Circuit Board Electronic Pcb​-Breadboard-High Frequencies And Dead Bugs

- Dec 28, 2016-

Circuit Board Electronic Pcb-Breadboard-High

Frequencies And Dead Bugs

High frequencies and dead bugs

For high-frequency development, a metal breadboard affords a desirable solderable ground plane, often an unetched piece of printed circuit board; integrated circuits are sometimes stuck upside down to the breadboard and soldered to directly, a technique sometimes called "dead bug" construction because of its appearance. Examples of dead bug with ground plane construction are illustrated in a Linear Technologies application note. For other uses of this technique see Dead Bug.

Limitations

An example of a complex circuit built on a large breadboard consisting of 4 smaller boards clipped together. The circuit is an Intel 8088 single board computer.

Due to relatively large parasitic capacitance compared to a properly laid out PCB (approx 2pF between adjacent contact columns[8]), high inductance of some connections and a relatively high and not very reproducible contact resistance, solderless breadboards are limited to operation at relatively low frequencies, usually less than 10 MHz, depending on the nature of the circuit. The relatively high contact resistance can already be a problem for some DC and very low frequency circuits. Solderless breadboards are further limited by their voltage and current ratings.

Solderless breadboards usually cannot accommodate surface-mount technology devices (SMD) or components with grid spacing other than 0.1 in (2.54 mm). Further, they cannot accommodate components with multiple rows of connectors if these connectors do not match the dual in-line layout—it is impossible to provide the correct electrical connectivity.
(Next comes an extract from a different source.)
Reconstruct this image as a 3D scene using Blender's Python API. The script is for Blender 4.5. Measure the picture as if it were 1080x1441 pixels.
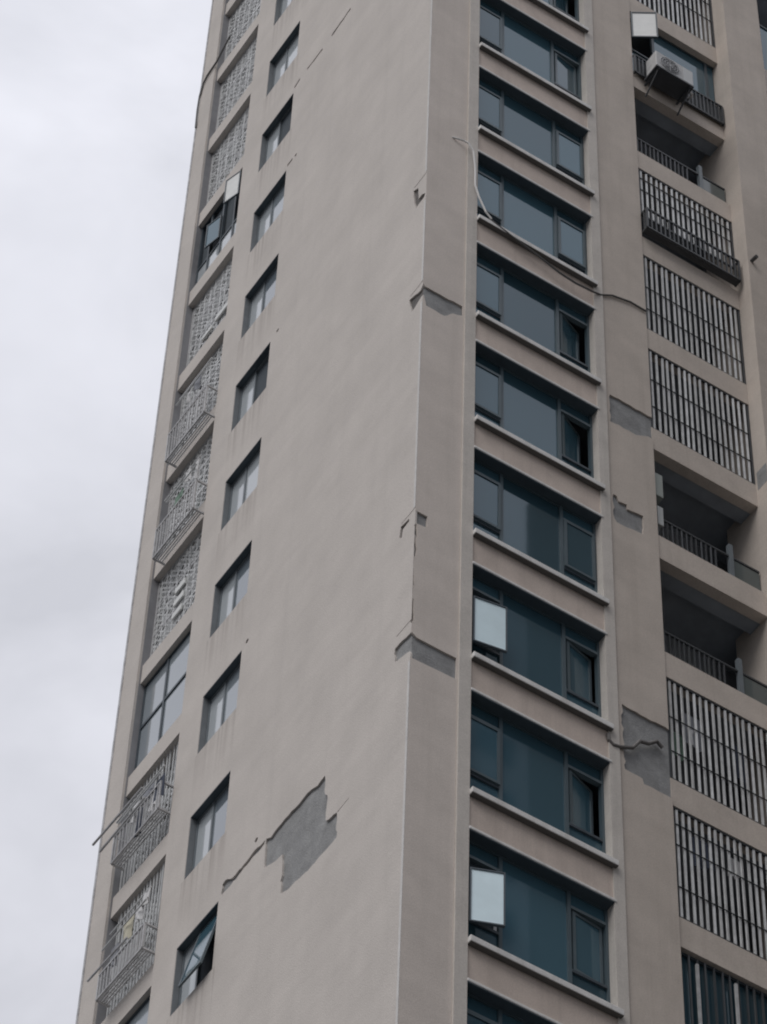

Sometimes small PCB adapters called "breakout adapters" can be used to fit the component to the board. Such adapters carry one or more components and have 0.1 in (2.54 mm) spaced male connector pins in a single in-line or dual in-line layout, for insertion into a solderless breadboard. Larger components are usually plugged into a socket on the adapter, while smaller components (e.g., SMD resistors) are usually soldered directly onto the adapter. The adapter is then plugged into the breadboard via the 0.1 in (2.54 mm) connectors. However, the need to solder the components onto the adapter negates some of the advantage of using a solderless breadboard.

Very complex circuits can become unmanageable on a solderless breadboard due to the large amount of wiring required. The very convenience of easy plugging and unplugging of connections also makes it too easy to accidentally disturb a connection, and the system becomes unreliable. It is possible to prototype systems with thousands of connecting points, but great care must be taken in careful assembly, and such a system becomes unreliable as contact resistance develops over time. At some point, very complex systems must be implemented in a more reliable interconnection technology, to have a likelihood of working over a usable time period.